§ **DIRECTIONS**
Print exactly the lines from the first one down to the line that contains "cam_d.dof.aperture_fstop = 4.5", both included, and skip the pictures.

[Rows from a 3D scene dataset]
******

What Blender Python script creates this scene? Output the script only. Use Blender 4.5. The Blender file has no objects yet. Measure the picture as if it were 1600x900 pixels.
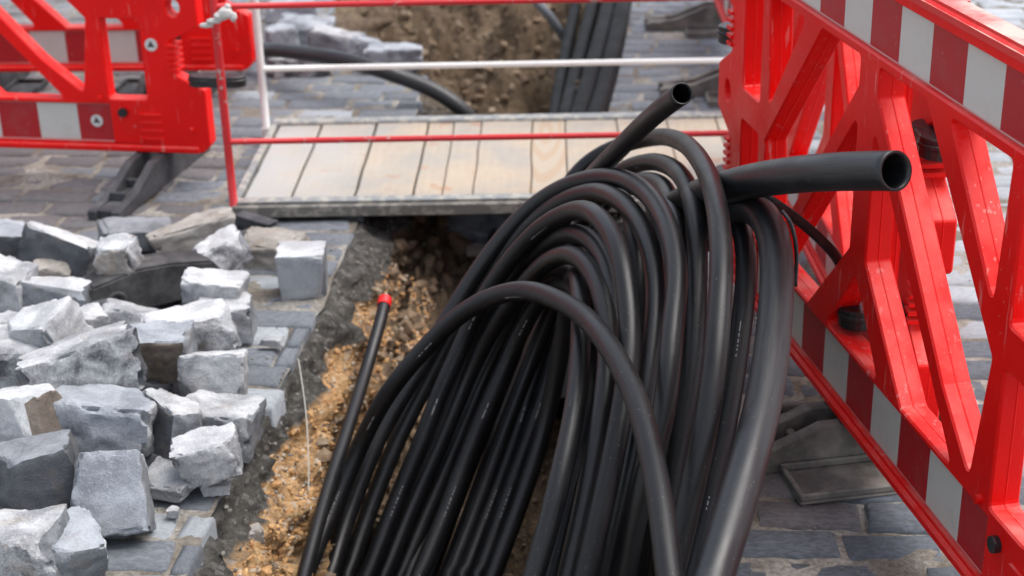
import bpy, bmesh, math, random
from mathutils.bvhtree import BVHTree
from mathutils import Vector, Matrix, noise
from mathutils.geometry import tessellate_polygon

S = bpy.context.scene
C = S.collection
R = math.radians
rng = random.Random(7)

# ------------------------------------------------------------------ camera, sky, sun, exposure
cam_d = bpy.data.cameras.new("camera")
cam = bpy.data.objects.new("camera", cam_d)
C.objects.link(cam)
S.camera = cam
cam_d.sensor_width = 36.0
cam_d.lens = 55.1
cam_d.clip_start = 0.05
cam_d.clip_end = 500
_right, _fwd, _down = Vector((1, 0, 0)), Vector((0, math.cos(R(23.5)), -math.sin(R(23.5)))), Vector((0, -math.sin(R(23.5)), -math.cos(R(23.5))))
_ir = _right * math.cos(R(1.5)) + _down * math.sin(R(1.5))
_id = _down * math.cos(R(1.5)) - _right * math.sin(R(1.5))
_m = Matrix((_ir, -_id, -_fwd)).transposed().to_4x4()
_m.translation = Vector((0, 0, 1.58))
cam.matrix_world = _m
cam_d.dof.use_dof = True
cam_d.dof.focus_distance = 2.62
cam_d.dof.aperture_fstop = 4.5

SUN_EL, SUN_AZ = 66.0, 80.0           # soft overcast light from the right, beyond the trench
w = bpy.data.worlds.new("World")
S.world = w
w.use_nodes = True
nt = w.node_tree
bg = nt.nodes["Background"]
sky = nt.nodes.new("ShaderNodeTexSky")
sky.sky_type = 'NISHITA'
sky.sun_disc = False
sky.sun_elevation = R(SUN_EL)
sky.sun_rotation = R(SUN_AZ)
sky.air_density = 1.0
sky.dust_density = 3.0
hsv = nt.nodes.new("ShaderNodeHueSaturation")         # thin cloud takes most of the blue out of the sky
hsv.inputs["Saturation"].default_value = 0.45
nt.links.new(sky.outputs[0], hsv.inputs["Color"])
nt.links.new(hsv.outputs[0], bg.inputs[0])
bg.inputs[1].default_value = 0.15
sun_d = bpy.data.lights.new("sun", 'SUN')
sun_d.energy = 1.1
sun_d.angle = R(45)
sun_d.color = (1.0, 0.975, 0.94)
sun = bpy.data.objects.new("sun", sun_d)
C.objects.link(sun)
_az = R(SUN_AZ)
sdir = Vector((math.sin(_az) * math.cos(R(SUN_EL)), math.cos(_az) * math.cos(R(SUN_EL)), math.sin(R(SUN_EL))))
sun.rotation_euler = sdir.to_track_quat('Z', 'Y').to_euler()
S.view_settings.view_transform = 'Standard'
S.view_settings.look = 'None'
S.view_settings.exposure = 0.98
S.view_settings.gamma = 1.0

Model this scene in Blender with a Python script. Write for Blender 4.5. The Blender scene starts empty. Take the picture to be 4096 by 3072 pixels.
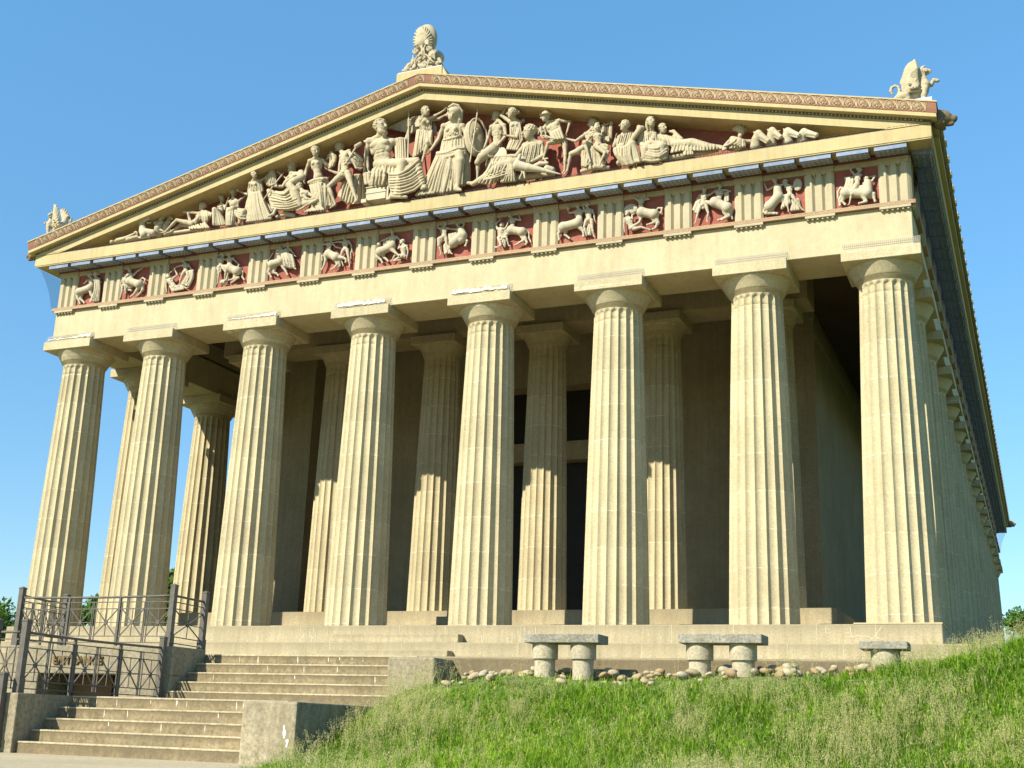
import bpy, math, random
import numpy as np
from mathutils import Matrix, Vector
rad = math.radians
SC = bpy.context.scene
COL = SC.collection
# ---------------------------------------------------------------- camera
CP = np.array([17.664, -33.4115, -2.9693]); FPX = 4931.3
_yw, _pt, _rl = -.404, .2747, .0327
_f = np.array([math.sin(_yw)*math.cos(_pt), math.cos(_yw)*math.cos(_pt), math.sin(_pt)])
_r0 = np.array([math.cos(_yw), -math.sin(_yw), 0.]); _u0 = np.cross(_r0, _f)
CR = math.cos(_rl)*_r0 + math.sin(_rl)*_u0
CU = -math.sin(_rl)*_r0 + math.cos(_rl)*_u0
CF = _f
cam = bpy.data.cameras.new('camera'); camo = bpy.data.objects.new('camera', cam); COL.objects.link(camo)
cam.sensor_width = 36; cam.sensor_fit = 'HORIZONTAL'; cam.lens = 36*FPX/4096
cam.clip_start = .1; cam.clip_end = 5000
M = Matrix.Identity(4)
for i in range(3):
    M[i][0], M[i][1], M[i][2], M[i][3] = CR[i], CU[i], -CF[i], CP[i]
camo.matrix_world = M
SC.camera = camo
SC.view_settings.view_transform = 'Standard'; SC.view_settings.look = 'None'
SC.view_settings.exposure = 0.86; SC.view_settings.gamma = 1
# ---------------------------------------------------------------- sky and sun
SUN = Vector((-.54, -1.0, .857)).normalized()
EL = math.asin(SUN.z); AZ = math.atan2(SUN.x, SUN.y)
wd = bpy.data.worlds.new('World'); SC.world = wd; wd.use_nodes = True
nt = wd.node_tree; nt.nodes.clear()
sky = nt.nodes.new('ShaderNodeTexSky'); sky.sky_type = 'NISHITA'; sky.sun_disc = False
sky.sun_elevation = EL; sky.sun_rotation = AZ; sky.air_density = 1.0; sky.dust_density = 0.; sky.ozone_density = 4.0; sky.altitude = 900
hs = nt.nodes.new('ShaderNodeHueSaturation'); hs.inputs['Saturation'].default_value = 1.12
bg = nt.nodes.new('ShaderNodeBackground'); bg.inputs[1].default_value = .15
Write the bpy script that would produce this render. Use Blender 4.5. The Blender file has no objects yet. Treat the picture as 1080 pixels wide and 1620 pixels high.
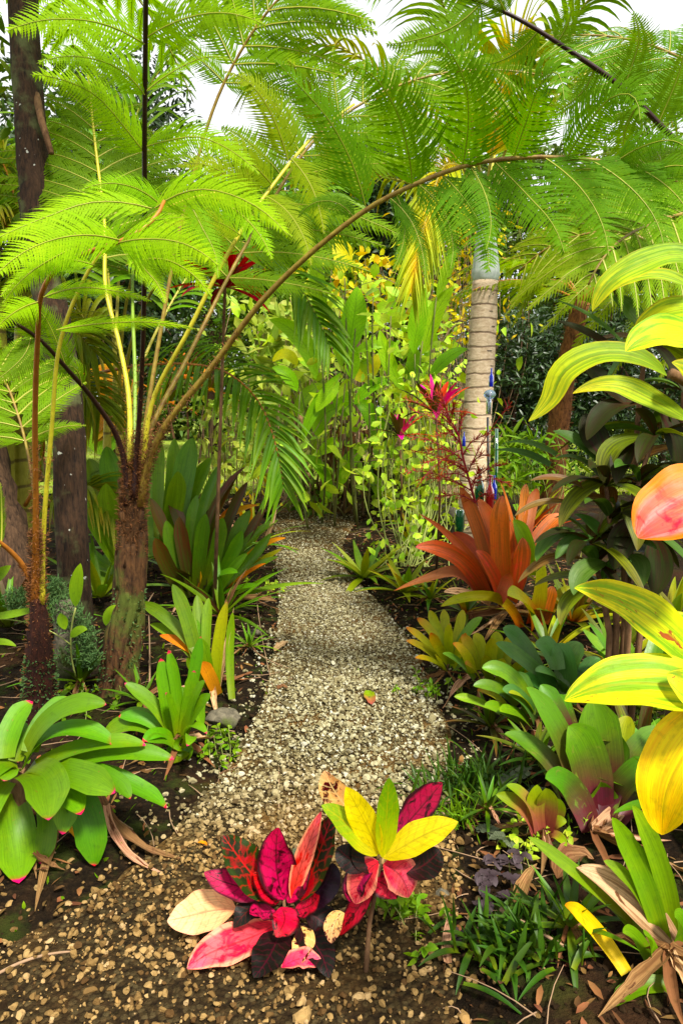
import bpy, math, random
import numpy as np
from math import radians, sin, cos, pi

rng = np.random.default_rng(11)
random.seed(11)

# ------------------------------------------------------------------ camera, world, sun, exposure
SC = bpy.context.scene
COL = SC.collection
F, CH, TH = 1083.0, 1.5, radians(8.9)          # focal length in photo pixels, eye height, downward pitch
cd = bpy.data.cameras.new('camera')
cam = bpy.data.objects.new('camera', cd); COL.objects.link(cam)
cam.location = (0, 0, CH); cam.rotation_euler = (radians(90) - TH, 0, 0)
cd.sensor_fit = 'VERTICAL'; cd.sensor_height = 36.0; cd.lens = 36.0 * F / 1620.0
cd.clip_start = 0.05; cd.clip_end = 2000
SC.camera = cam
SUN_EL, SUN_AZ = radians(56), radians(150)     # azimuth measured from +Y towards +X: behind the camera, a little right
w = bpy.data.worlds.new('World'); SC.world = w; w.use_nodes = True
nt = w.node_tree; bg = nt.nodes['Background']
sky = nt.nodes.new('ShaderNodeTexSky'); sky.sky_type = 'NISHITA'; sky.sun_disc = False
sky.sun_elevation = SUN_EL; sky.sun_rotation = SUN_AZ; sky.dust_density = 1.5; sky.air_density = 1.0
hs = nt.nodes.new('ShaderNodeHueSaturation'); hs.inputs['Saturation'].default_value = 0.35
# thin bright cloud over most of the sky
tcs = nt.nodes.new('ShaderNodeTexCoord'); cn = nt.nodes.new('ShaderNodeTexNoise'); cn.inputs['Scale'].default_value = 2.2; cn.inputs['Detail'].default_value = 6
cr_ = nt.nodes.new('ShaderNodeMapRange'); cr_.inputs[1].default_value = .30; cr_.inputs[2].default_value = .52
cm = nt.nodes.new('ShaderNodeMix'); cm.data_type = 'RGBA'; cm.inputs[7].default_value = (8.0, 8.1, 8.3, 1)
nt.links.new(tcs.outputs['Generated'], cn.inputs['Vector']); nt.links.new(cn.outputs[0], cr_.inputs[0]); nt.links.new(cr_.outputs[0], cm.inputs[0])
nt.links.new(sky.outputs[0], hs.inputs['Color']); nt.links.new(hs.outputs[0], cm.inputs[6]); nt.links.new(cm.outputs[2], bg.inputs['Color'])
bg.inputs['Strength'].default_value = 0.10
ld = bpy.data.lights.new('sun', 'SUN'); ld.energy = 4.9; ld.angle = radians(9.0); ld.color = (1.0, 0.95, 0.86)
sun = bpy.data.objects.new('sun', ld); COL.objects.link(sun)
sd = np.array([sin(SUN_AZ) * cos(SUN_EL), cos(SUN_AZ) * cos(SUN_EL), sin(SUN_EL)])
from mathutils import Vector
sun.rotation_euler = Vector(sd).to_track_quat('Z', 'Y').to_euler()
SC.view_settings.view_transform = 'Standard'; SC.view_settings.look = 'None'
SC.view_settings.exposure = 0.68; SC.view_settings.gamma = 1.0
SC.render.engine = 'CYCLES'
SC.cycles.use_denoising = True
SC.cycles.max_bounces = 6; SC.cycles.diffuse_bounces = 3; SC.cycles.glossy_bounces = 2
SC.cycles.transmission_bounces = 4; SC.cycles.transparent_max_bounces = 8
SC.cycles.caustics_reflective = False; SC.cycles.caustics_refractive = False

# ------------------------------------------------------------------ geometry helpers
CAM = np.array([0, 0, CH]); FWD = np.array([0, cos(TH), -sin(TH)]); UPV = np.array([0, sin(TH), cos(TH)])
UP = np.array([0., 0., 1.])
def nrm(v):
    v = np.asarray(v, float); return v / np.maximum(np.linalg.norm(v, axis=-1, keepdims=True), 1e-9)
def at(px, py, Y):
    """the point at forward distance Y seen at this place of the photo"""
    d = np.array([(px - 540) / F, 0, 0]) + FWD + UPV * ((810 - py) / F)
    return CAM + d * (Y / d[1])
def gnd(px, py, z=0.0):
    d = np.array([(px - 540) / F, 0, 0]) + FWD + UPV * ((810 - py) / F)
    return CAM + d * ((z - CH) / d[2])
def ppm(P):
    """metres per photo pixel at P"""
    return float(np.dot(np.asarray(P) - CAM, FWD)) / F

def curve(pts, n, ease=1.0):
    """smooth curve of n points through pts (Catmull-Rom on chord length)"""
    p = np.asarray(pts, float)
    if len(p) == 2:
        s = np.linspace(0, 1, n)[:, None]; return p[0] * (1 - s) + p[1] * s
    d = np.concatenate([[0], np.cumsum(np.linalg.norm(np.diff(p, axis=0), axis=1) ** 0.8 + 1e-6)])
    m = np.gradient(p, d, axis=0, edge_order=2 if len(p) > 2 else 1)
    s = np.linspace(0, 1, n)
    if ease != 1.0: s = 1 - (1 - s) ** ease
    x = s * d[-1]
    i = np.clip(np.searchsorted(d, x, side='right') - 1, 0, len(p) - 2)
    h = (d[i + 1] - d[i])[:, None]; t = ((x - d[i]) / (d[i + 1] - d[i]))[:, None]
    return ((2 * t**3 - 3 * t**2 + 1) * p[i] + (t**3 - 2 * t**2 + t) * h * m[i]
            + (-2 * t**3 + 3 * t**2) * p[i + 1] + (t**3 - t**2) * h * m[i + 1])
def frames(P, N):
    T = nrm(np.gradient(P, axis=0)); N = np.broadcast_to(np.asarray(N, float), P.shape)
    N = N - (N * T).sum(1, keepdims=True) * T
    bad = np.linalg.norm(N, axis=1) < 1e-3
    if bad.any(): N = N + bad[:, None] * np.array([.1, -1, .1])
    N = nrm(N - (N * T).sum(1, keepdims=True) * T)
    return T, nrm(np.cross(T, N)), N

class MB:
    """collects verts, faces and uvs; build() links them as ONE mesh object"""
    def __init__(s): s.v = []; s.uv = []; s.lt = []; s.lv = []; s.mi = []; s.n = 0
    def add(s, v, uv, faces, m=0):
        v = np.asarray(v, float); s.v.append(v)
        s.uv.append(np.asarray(uv, float) if uv is not None else np.zeros((len(v), 2)))
        for f in faces:                                   # list of int arrays (M,3) / (M,4)
            f = np.asarray(f)
            if f.size == 0: continue
            s.lv.append((f + s.n).ravel()); s.lt.append(np.full(len(f), f.shape[1])); s.mi.append(np.full(len(f), m))
        s.n += len(v)
    def mesh(s, name, mats, loc=(0, 0, 0), smooth=True):
        me = bpy.data.meshes.new(name)
        v = np.concatenate(s.v) - np.asarray(loc); uv = np.concatenate(s.uv)
        lv = np.concatenate(s.lv).astype(np.int32); lt = np.concatenate(s.lt).astype(np.int32); mi = np.concatenate(s.mi).astype(np.int32)
        me.vertices.add(len(v)); me.vertices.foreach_set('co', v.astype(np.float32).ravel())
        me.loops.add(len(lv)); me.loops.foreach_set('vertex_index', lv)
        me.polygons.add(len(lt)); ls = np.concatenate([[0], np.cumsum(lt)[:-1]]).astype(np.int32)
        me.polygons.foreach_set('loop_start', ls); me.polygons.foreach_set('loop_total', lt)
        me.polygons.foreach_set('material_index', mi)
        me.polygons.foreach_set('use_smooth', np.full(len(lt), smooth))
        u = me.uv_layers.new(name='UVMap'); u.data.foreach_set('uv', uv[lv].astype(np.float32).ravel())
        for m in (mats if isinstance(mats, (list, tuple)) else [mats]): me.materials.append(m)
        me.update(calc_edges=True); me.validate(); return me
    def build(s, name, mats, parent=None, loc=None, smooth=True):
        if parent is not None and loc is None:
            l = np.zeros(3); p = parent
            while p is not None: l = l + np.array(p.location); p = p.parent
        else: l = np.zeros(3) if loc is None else np.asarray(loc, float)
        o = bpy.data.objects.new(name, s.mesh(name, mats, l, smooth))
        if parent is not None: o.parent = parent
        else: o.location = l
        COL.objects.link(o); return o

def tag(o, label=None, cat=None, group=None, kind=None):
    if label: o['label'] = label
    if cat: o['category'] = cat
    if group: o['group'] = group
    if kind: o['kind'] = kind
    return o
def thing(name, label, cat, loc, group=None):
    o = bpy.data.objects.new(name, None); o.empty_display_size = 0.1; COL.objects.link(o)
    o.location = [float(x) for x in loc]; return tag(o, label, cat, group)
def dup(root, loc, rz, sc, label, group=None):
    """a copy of a thing with copies of its parts and sub-parts"""
    r = root.copy(); COL.objects.link(r); r.location = [float(x) for x in loc]; r.rotation_euler = (0, 0, rz); r.scale = (sc, sc, sc); r['label'] = label
    if group: r['group'] = group
    for ch in list(root.children):
        c = ch.copy(); COL.objects.link(c); c.parent = r
        for g in list(ch.children):
            d = g.copy(); COL.objects.link(d); d.parent = c
    return r

def grid_faces(n, m):
    i = np.arange(n - 1)[:, None] * m + np.arange(m - 1)[None]
    i = i.ravel(); return np.stack([i, i + 1, i + m + 1, i + m], 1)
def tube(mb, P, r, k=8, m=0, rough=0.0, vscale=1.0, cap=True):
    P = np.asarray(P, float); n = len(P); r = np.broadcast_to(np.asarray(r, float), (n,))
    T, S, N = frames(P, [0.31, -0.9, 0.25])
    a = np.linspace(0, 2 * pi, k + 1)
    R = r[:, None] * (1 + (rough * rng.standard_normal((n, k)) if rough else np.zeros((n, k))))
    R = np.concatenate([R, R[:, :1]], 1)
    V = P[:, None] + R[..., None] * (np.cos(a)[None, :, None] * S[:, None] + np.sin(a)[None, :, None] * N[:, None])
    L = np.concatenate([[0], np.cumsum(np.linalg.norm(np.diff(P, axis=0), axis=1))]) * vscale
    uv = np.stack(np.broadcast_arrays(a[None] / (2 * pi), L[:, None]), -1)
    fs = [grid_faces(n, k + 1)]
    V = V.reshape(-1, 3); uv = uv.reshape(-1, 2)
    if cap:
        V = np.concatenate([V, P[:1], P[-1:]]); uv = np.concatenate([uv, [[.5, 0]], [[.5, L[-1]]]])
        b = n * (k + 1); j = np.arange(k)
        fs.append(np.stack([np.full(k, b), j + 1, j], 1))
        j2 = j + (n - 1) * (k + 1); fs.append(np.stack([np.full(k, b + 1), j2, j2 + 1], 1))
    mb.add(V, uv, fs, m)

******

§ **PROBLEM SOLUTION**
What Blender Python script creates this scene? Output the script only. Use Blender 4.5. The Blender file has no objects yet. Measure the picture as if it were 1600x900 pixels.
import bpy, bmesh, math, random
from mathutils.bvhtree import BVHTree
from mathutils import Vector, Matrix, noise
from mathutils.geometry import tessellate_polygon

S = bpy.context.scene
C = S.collection
R = math.radians
rng = random.Random(7)

# ------------------------------------------------------------------ camera, sky, sun, exposure
cam_d = bpy.data.cameras.new("camera")
cam = bpy.data.objects.new("camera", cam_d)
C.objects.link(cam)
S.camera = cam
cam_d.sensor_width = 36.0
cam_d.lens = 55.1
cam_d.clip_start = 0.05
cam_d.clip_end = 500
_right, _fwd, _down = Vector((1, 0, 0)), Vector((0, math.cos(R(23.5)), -math.sin(R(23.5)))), Vector((0, -math.sin(R(23.5)), -math.cos(R(23.5))))
_ir = _right * math.cos(R(1.5)) + _down * math.sin(R(1.5))
_id = _down * math.cos(R(1.5)) - _right * math.sin(R(1.5))
_m = Matrix((_ir, -_id, -_fwd)).transposed().to_4x4()
_m.translation = Vector((0, 0, 1.58))
cam.matrix_world = _m
cam_d.dof.use_dof = True
cam_d.dof.focus_distance = 2.62
cam_d.dof.aperture_fstop = 4.5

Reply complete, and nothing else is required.